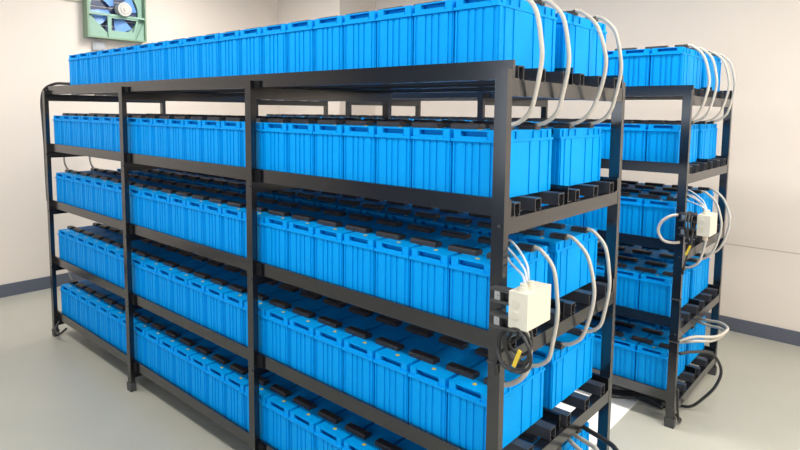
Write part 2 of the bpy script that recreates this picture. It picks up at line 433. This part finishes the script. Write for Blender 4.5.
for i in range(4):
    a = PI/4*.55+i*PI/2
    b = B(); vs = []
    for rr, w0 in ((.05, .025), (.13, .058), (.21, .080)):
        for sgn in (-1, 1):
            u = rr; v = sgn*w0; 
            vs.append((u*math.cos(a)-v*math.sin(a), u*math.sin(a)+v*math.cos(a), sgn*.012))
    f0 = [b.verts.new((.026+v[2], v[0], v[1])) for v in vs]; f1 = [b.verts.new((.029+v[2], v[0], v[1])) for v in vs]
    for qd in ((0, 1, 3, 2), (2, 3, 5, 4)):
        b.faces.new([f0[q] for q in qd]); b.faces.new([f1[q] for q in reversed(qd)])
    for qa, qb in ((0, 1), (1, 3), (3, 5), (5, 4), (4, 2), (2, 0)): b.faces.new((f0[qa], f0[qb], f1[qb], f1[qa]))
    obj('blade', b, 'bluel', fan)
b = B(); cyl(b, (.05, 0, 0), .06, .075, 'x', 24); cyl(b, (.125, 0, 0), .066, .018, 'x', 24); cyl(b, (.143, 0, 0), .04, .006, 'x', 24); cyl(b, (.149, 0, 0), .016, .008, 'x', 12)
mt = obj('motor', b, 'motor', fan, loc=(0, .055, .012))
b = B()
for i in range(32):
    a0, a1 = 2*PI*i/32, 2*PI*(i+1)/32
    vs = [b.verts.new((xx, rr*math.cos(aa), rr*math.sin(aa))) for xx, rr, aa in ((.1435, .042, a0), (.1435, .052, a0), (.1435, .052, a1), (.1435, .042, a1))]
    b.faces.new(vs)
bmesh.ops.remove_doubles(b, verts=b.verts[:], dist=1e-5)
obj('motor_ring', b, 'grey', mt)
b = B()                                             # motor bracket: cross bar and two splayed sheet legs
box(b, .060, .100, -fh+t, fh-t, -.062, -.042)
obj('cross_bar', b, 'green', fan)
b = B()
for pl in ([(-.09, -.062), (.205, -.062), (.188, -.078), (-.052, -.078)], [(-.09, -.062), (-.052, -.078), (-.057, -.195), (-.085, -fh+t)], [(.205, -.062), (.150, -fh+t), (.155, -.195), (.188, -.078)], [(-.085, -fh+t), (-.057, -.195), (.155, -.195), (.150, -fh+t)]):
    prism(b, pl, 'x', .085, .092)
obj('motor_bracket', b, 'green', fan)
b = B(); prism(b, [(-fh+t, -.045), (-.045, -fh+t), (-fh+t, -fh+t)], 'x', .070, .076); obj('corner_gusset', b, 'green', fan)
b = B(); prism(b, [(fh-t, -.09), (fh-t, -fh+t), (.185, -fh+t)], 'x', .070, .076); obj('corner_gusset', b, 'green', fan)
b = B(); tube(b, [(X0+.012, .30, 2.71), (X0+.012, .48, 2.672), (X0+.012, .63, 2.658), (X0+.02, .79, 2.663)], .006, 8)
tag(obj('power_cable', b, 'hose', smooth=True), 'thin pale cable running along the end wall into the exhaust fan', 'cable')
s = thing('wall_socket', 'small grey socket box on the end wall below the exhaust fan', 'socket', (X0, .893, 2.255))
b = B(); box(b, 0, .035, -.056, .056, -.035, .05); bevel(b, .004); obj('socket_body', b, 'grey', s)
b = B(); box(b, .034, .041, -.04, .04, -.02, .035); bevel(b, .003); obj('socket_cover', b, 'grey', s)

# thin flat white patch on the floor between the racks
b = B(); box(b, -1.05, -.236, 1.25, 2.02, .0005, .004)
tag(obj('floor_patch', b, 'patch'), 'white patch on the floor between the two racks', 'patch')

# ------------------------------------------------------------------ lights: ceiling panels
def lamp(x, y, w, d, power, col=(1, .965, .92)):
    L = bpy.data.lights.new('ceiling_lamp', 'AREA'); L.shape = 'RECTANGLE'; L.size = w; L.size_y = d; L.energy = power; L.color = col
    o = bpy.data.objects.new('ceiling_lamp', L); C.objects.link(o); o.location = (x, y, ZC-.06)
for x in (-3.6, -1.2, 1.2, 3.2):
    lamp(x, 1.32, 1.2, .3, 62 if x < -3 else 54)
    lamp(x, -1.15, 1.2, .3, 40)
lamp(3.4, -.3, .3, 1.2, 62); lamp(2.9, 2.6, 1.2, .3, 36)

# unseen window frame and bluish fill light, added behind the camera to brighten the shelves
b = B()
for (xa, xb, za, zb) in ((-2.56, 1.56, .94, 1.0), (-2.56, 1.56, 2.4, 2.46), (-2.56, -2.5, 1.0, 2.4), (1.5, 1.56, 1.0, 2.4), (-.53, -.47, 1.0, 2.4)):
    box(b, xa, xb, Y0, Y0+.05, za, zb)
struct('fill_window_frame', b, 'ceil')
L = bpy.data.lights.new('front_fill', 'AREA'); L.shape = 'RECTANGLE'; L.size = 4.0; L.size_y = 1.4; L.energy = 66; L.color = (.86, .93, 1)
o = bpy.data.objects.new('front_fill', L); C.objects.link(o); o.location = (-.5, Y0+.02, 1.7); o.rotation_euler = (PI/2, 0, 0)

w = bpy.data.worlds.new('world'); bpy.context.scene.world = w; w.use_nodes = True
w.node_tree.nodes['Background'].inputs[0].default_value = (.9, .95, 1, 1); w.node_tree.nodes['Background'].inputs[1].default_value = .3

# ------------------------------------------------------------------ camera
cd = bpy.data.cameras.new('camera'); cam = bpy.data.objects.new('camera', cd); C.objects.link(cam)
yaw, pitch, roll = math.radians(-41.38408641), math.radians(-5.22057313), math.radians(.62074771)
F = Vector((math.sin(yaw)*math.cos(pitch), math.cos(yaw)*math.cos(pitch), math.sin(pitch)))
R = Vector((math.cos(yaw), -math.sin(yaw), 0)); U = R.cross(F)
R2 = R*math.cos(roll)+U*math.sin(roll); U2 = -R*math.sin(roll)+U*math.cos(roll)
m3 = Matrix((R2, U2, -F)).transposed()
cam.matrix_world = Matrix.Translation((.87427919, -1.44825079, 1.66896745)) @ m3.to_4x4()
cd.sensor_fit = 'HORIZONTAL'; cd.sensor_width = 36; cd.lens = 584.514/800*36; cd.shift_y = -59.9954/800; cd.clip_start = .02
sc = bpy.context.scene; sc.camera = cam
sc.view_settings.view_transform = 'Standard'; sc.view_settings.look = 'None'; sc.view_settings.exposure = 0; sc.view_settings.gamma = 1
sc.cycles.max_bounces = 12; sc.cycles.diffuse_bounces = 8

> **What is needed**
Leave out the pictures and restate everything else word for word.

> **Task answer**
Write part 2 of the bpy script that recreates this picture. It picks up at line 433. This part finishes the script. Write for Blender 4.5.
for i in range(4):
    a = PI/4*.55+i*PI/2
    b = B(); vs = []
    for rr, w0 in ((.05, .025), (.13, .058), (.21, .080)):
        for sgn in (-1, 1):
            u = rr; v = sgn*w0; 
            vs.append((u*math.cos(a)-v*math.sin(a), u*math.sin(a)+v*math.cos(a), sgn*.012))
    f0 = [b.verts.new((.026+v[2], v[0], v[1])) for v in vs]; f1 = [b.verts.new((.029+v[2], v[0], v[1])) for v in vs]
    for qd in ((0, 1, 3, 2), (2, 3, 5, 4)):
        b.faces.new([f0[q] for q in qd]); b.faces.new([f1[q] for q in reversed(qd)])
    for qa, qb in ((0, 1), (1, 3), (3, 5), (5, 4), (4, 2), (2, 0)): b.faces.new((f0[qa], f0[qb], f1[qb], f1[qa]))
    obj('blade', b, 'bluel', fan)
b = B(); cyl(b, (.05, 0, 0), .06, .075, 'x', 24); cyl(b, (.125, 0, 0), .066, .018, 'x', 24); cyl(b, (.143, 0, 0), .04, .006, 'x', 24); cyl(b, (.149, 0, 0), .016, .008, 'x', 12)
mt = obj('motor', b, 'motor', fan, loc=(0, .055, .012))
b = B()
for i in range(32):
    a0, a1 = 2*PI*i/32, 2*PI*(i+1)/32
    vs = [b.verts.new((xx, rr*math.cos(aa), rr*math.sin(aa))) for xx, rr, aa in ((.1435, .042, a0), (.1435, .052, a0), (.1435, .052, a1), (.1435, .042, a1))]
    b.faces.new(vs)
bmesh.ops.remove_doubles(b, verts=b.verts[:], dist=1e-5)
obj('motor_ring', b, 'grey', mt)
b = B()                                             # motor bracket: cross bar and two splayed sheet legs
box(b, .060, .100, -fh+t, fh-t, -.062, -.042)
obj('cross_bar', b, 'green', fan)
b = B()
for pl in ([(-.09, -.062), (.205, -.062), (.188, -.078), (-.052, -.078)], [(-.09, -.062), (-.052, -.078), (-.057, -.195), (-.085, -fh+t)], [(.205, -.062), (.150, -fh+t), (.155, -.195), (.188, -.078)], [(-.085, -fh+t), (-.057, -.195), (.155, -.195), (.150, -fh+t)]):
    prism(b, pl, 'x', .085, .092)
obj('motor_bracket', b, 'green', fan)
b = B(); prism(b, [(-fh+t, -.045), (-.045, -fh+t), (-fh+t, -fh+t)], 'x', .070, .076); obj('corner_gusset', b, 'green', fan)
b = B(); prism(b, [(fh-t, -.09), (fh-t, -fh+t), (.185, -fh+t)], 'x', .070, .076); obj('corner_gusset', b, 'green', fan)
b = B(); tube(b, [(X0+.012, .30, 2.71), (X0+.012, .48, 2.672), (X0+.012, .63, 2.658), (X0+.02, .79, 2.663)], .006, 8)
tag(obj('power_cable', b, 'hose', smooth=True), 'thin pale cable running along the end wall into the exhaust fan', 'cable')
s = thing('wall_socket', 'small grey socket box on the end wall below the exhaust fan', 'socket', (X0, .893, 2.255))
b = B(); box(b, 0, .035, -.056, .056, -.035, .05); bevel(b, .004); obj('socket_body', b, 'grey', s)
b = B(); box(b, .034, .041, -.04, .04, -.02, .035); bevel(b, .003); obj('socket_cover', b, 'grey', s)

# thin flat white patch on the floor between the racks
b = B(); box(b, -1.05, -.236, 1.25, 2.02, .0005, .004)
tag(obj('floor_patch', b, 'patch'), 'white patch on the floor between the two racks', 'patch')

# ------------------------------------------------------------------ lights: ceiling panels
def lamp(x, y, w, d, power, col=(1, .965, .92)):
    L = bpy.data.lights.new('ceiling_lamp', 'AREA'); L.shape = 'RECTANGLE'; L.size = w; L.size_y = d; L.energy = power; L.color = col
    o = bpy.data.objects.new('ceiling_lamp', L); C.objects.link(o); o.location = (x, y, ZC-.06)
for x in (-3.6, -1.2, 1.2, 3.2):
    lamp(x, 1.32, 1.2, .3, 62 if x < -3 else 54)
    lamp(x, -1.15, 1.2, .3, 40)
lamp(3.4, -.3, .3, 1.2, 62); lamp(2.9, 2.6, 1.2, .3, 36)

# unseen window frame and bluish fill light, added behind the camera to brighten the shelves
b = B()
for (xa, xb, za, zb) in ((-2.56, 1.56, .94, 1.0), (-2.56, 1.56, 2.4, 2.46), (-2.56, -2.5, 1.0, 2.4), (1.5, 1.56, 1.0, 2.4), (-.53, -.47, 1.0, 2.4)):
    box(b, xa, xb, Y0, Y0+.05, za, zb)
struct('fill_window_frame', b, 'ceil')
L = bpy.data.lights.new('front_fill', 'AREA'); L.shape = 'RECTANGLE'; L.size = 4.0; L.size_y = 1.4; L.energy = 66; L.color = (.86, .93, 1)
o = bpy.data.objects.new('front_fill', L); C.objects.link(o); o.location = (-.5, Y0+.02, 1.7); o.rotation_euler = (PI/2, 0, 0)

w = bpy.data.worlds.new('world'); bpy.context.scene.world = w; w.use_nodes = True
w.node_tree.nodes['Background'].inputs[0].default_value = (.9, .95, 1, 1); w.node_tree.nodes['Background'].inputs[1].default_value = .3

# ------------------------------------------------------------------ camera
cd = bpy.data.cameras.new('camera'); cam = bpy.data.objects.new('camera', cd); C.objects.link(cam)
yaw, pitch, roll = math.radians(-41.38408641), math.radians(-5.22057313), math.radians(.62074771)
F = Vector((math.sin(yaw)*math.cos(pitch), math.cos(yaw)*math.cos(pitch), math.sin(pitch)))
R = Vector((math.cos(yaw), -math.sin(yaw), 0)); U = R.cross(F)
R2 = R*math.cos(roll)+U*math.sin(roll); U2 = -R*math.sin(roll)+U*math.cos(roll)
m3 = Matrix((R2, U2, -F)).transposed()
cam.matrix_world = Matrix.Translation((.87427919, -1.44825079, 1.66896745)) @ m3.to_4x4()
cd.sensor_fit = 'HORIZONTAL'; cd.sensor_width = 36; cd.lens = 584.514/800*36; cd.shift_y = -59.9954/800; cd.clip_start = .02
sc = bpy.context.scene; sc.camera = cam
sc.view_settings.view_transform = 'Standard'; sc.view_settings.look = 'None'; sc.view_settings.exposure = 0; sc.view_settings.gamma = 1
sc.cycles.max_bounces = 12; sc.cycles.diffuse_bounces = 8